Art in times of a coming revolution
ITAI Hakim is a folk-soul singer, guitarist and songwriter with a sense of humor and a consciousness that allows for thoughtful conversation and spine-chilling socially aware music.
Born in Diepkloof, Soweto, Hakim says he grew up listening to the likes of West Life, Andrea Bocelli, and only later were his tastes in music challenged. “From the get go I wasn’t listening to anything traditional or deeply black. I think my first interaction with a black musician was Craig David, and you know he is very sanitised,” he says.
He went to a mostly white primary school “in the suburbs and I became culturally assimilated.” His first encounters with “race” as a social qualifier of space and opportunity was in high school, “when your white friend can’t come over and sleep at your house because you live in Soweto, that’s when you realise that something is off,” he says laughing.
By the time Hakim got to Wits University, where he studied Psychology, Sociology, English and Philosophy, his conceptions of the world and music were highly influenced by the “underground” hip hop, slam poetry and live music scene of the late 2000’s.
By the time 2012 came, he had been performing in gigs around Johannesburg in different bands and he would later be signed, as part of the group 8 Bars Short at Motif records (although this didn’t work out as planned). He would also perform his Tsonga and Venda folk vocals in a tour of the United Kingdom with the band, The Brother Moves On.
For him going to the UK was a sobering experience, “it was great in the sense that it felt like it was all me, you know, I couldn’t be like it was because of someone else who made it happen.”
With an upcoming international tour, an EP and an album to be released later this year, the current events that have woken different forms of resistance in universities across the country have pushed Hakim, and many other artists, to interrogate the inextricable connections between art and politics. “Will inequality exist forever? That scares me… I don’t think that, or at least I don’t want that to be the case. So we need to make a plan, so that this is not the case,” he says.
“My question even as an artist is ‘how big is your fight?’” he says. “It’s the same thing as an artist, as a journalist, as a doctor, as a policeman. You always have the issues of justice that you always have to negotiate with internally.”
One of Hakim’s interests are in storytelling, specifically writing books for young black children with black illustrations as a way to counter and speak against a narrative that feeds young black children whiteness and white values from a young age.
Pointing to a book he is currently reading by black feminist scholar and cultural critic, bell hooks, called Black Looks: Race and Representation, he speaks about how the book has helped him contextualize notions of black representation and how certain messages i.e. writing black children’s books, are important, valid and necessary.
Speaking about the student movement and the paintings that were burnt by #RhodesMustFall activists at the University of Cape Town he says: “I just found myself asking the question, ‘kanti how is a revolution supposed to happen?’ We can’t always be in dialogue debating, and in meetings, no.
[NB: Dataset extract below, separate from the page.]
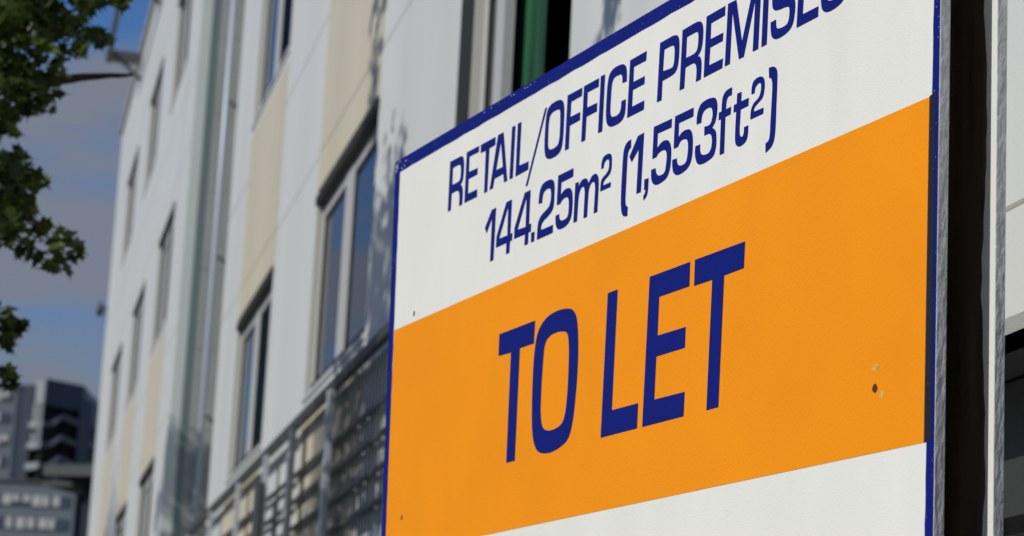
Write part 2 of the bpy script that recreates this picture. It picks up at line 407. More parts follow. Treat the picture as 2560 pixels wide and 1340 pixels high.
def plate(pts, y0, y1, mats, name, parent, mi_side=0, zoff=ZS):
    """flat polygon (u, v) given thickness from y0 (back) to y1 (front)"""
    b = MB(); n = len(pts)
    b.v = [(u, y1, v+zoff) for u, v in pts] + [(u, y0, v+zoff) for u, v in pts]
    b.f = [tuple(range(n)), tuple(reversed(range(n, 2*n)))] + [(i, (i+1) % n, n+(i+1) % n, n+i) for i in range(n)]
    b.m = [0, 0] + [mi_side]*n; b.smooth = [False]*len(b.f)
    return b.build(name, mats, parent)

TH = 0.0235
# board outline: near edge, top edge, far edge (cut slightly out of square), bottom
def near(v): return -0.0085 - 0.006*(v-.1)*1.0
def far(v): return 2.8895 + 0.0625*(v)/1.0 * (1.0 if v > -.3 else 1.0) - 0.017
outl = [(near(-.90), -.90), (near(.8795), .8795), (2.9284, .8880), (far(.43), .43), (far(-.15), -.15), (far(-.9), -.9)]
bd = plate(outl, -TH, 0.0, [M['white_paint'], M['edge_paint']], 'front_panel', sg, 1)
bv = bd.modifiers.new('bevel', 'BEVEL'); bv.width = 0.0012; bv.segments = 2; bv.limit_method = 'ANGLE'
Y0, Y1 = 0.0002, 0.0007
ob = plate([(0.012, -.3345), (0.012, .3485), (far(.345)-.045, .3445), (far(-.335)-.038, -.3375)], Y0, Y1, M['orange_vinyl'], 'orange_band', sg)
# border strips, hand masked: their inner edges wander a little
def wob(k): return 0.0007*math.sin(k*1.7)+0.0006*math.sin(k*4.1+1)
def strip(a0, a1, b0, b1, n=60, s=0.0):
    A = [Vector(a0).lerp(Vector(a1), i/n) for i in range(n+1)]
    B = [Vector(b0).lerp(Vector(b1), i/n) for i in range(n+1)]
    B = [p + Vector(((wob(i+s) if abs(a1[1]-a0[1]) > abs(a1[0]-a0[0]) else 0), (wob(i+s) if abs(a1[1]-a0[1]) <= abs(a1[0]-a0[0]) else 0))) for i, p in enumerate(B)]
    return [tuple(p) for p in A] + [tuple(p) for p in reversed(B)]
Y2 = 0.0012
plate(strip((near(.877)+.001, .8775), (2.9268, .8868), (0.012, .8415), (2.9252, .8465)), Y0, Y2, M['blue_vinyl'], 'border', sg)
plate(strip((near(-.897)+.001, -.897), (near(.8415)+.001, .8412), (0.0265+.0, -.897), (0.0085, .8412), s=9), Y0, Y2, M['blue_vinyl'], 'border', sg)
plate(strip((far(-.897)-.0065, -.897), (2.9235, .8462), (far(-.897)-.040, -.897), (2.8834, .8462), s=21), Y0, Y2, M['blue_vinyl'], 'border', sg)
plate(strip((near(-.897), -.897), (far(-.9)-.001, -.897), (0.0265, -.862), (far(-.86)-.04, -.862), s=33), Y0, Y2+.0002, M['blue_vinyl'], 'border', sg)
plate([(0.0045, -.3335), (0.0015, .354), (0.0225, .3493), (0.0285, -.3343)], Y2+.0001, Y2+.0004, M['overprint'], 'overlap_strip', sg)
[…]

And I feel like South Africa has been here before.”
“What do you expect to happen? You gonna spend R2 million on secret police and tell us there is no money for kids?”
With music projects, theatre collaborations, and writing projects coming up, Hakim believes the question that artists should be asking themselves now is, “as an artist you are never neutral… are you just doing this just to be popular or are you for real for real? I think every artist needs to ask themselves that question at some point.”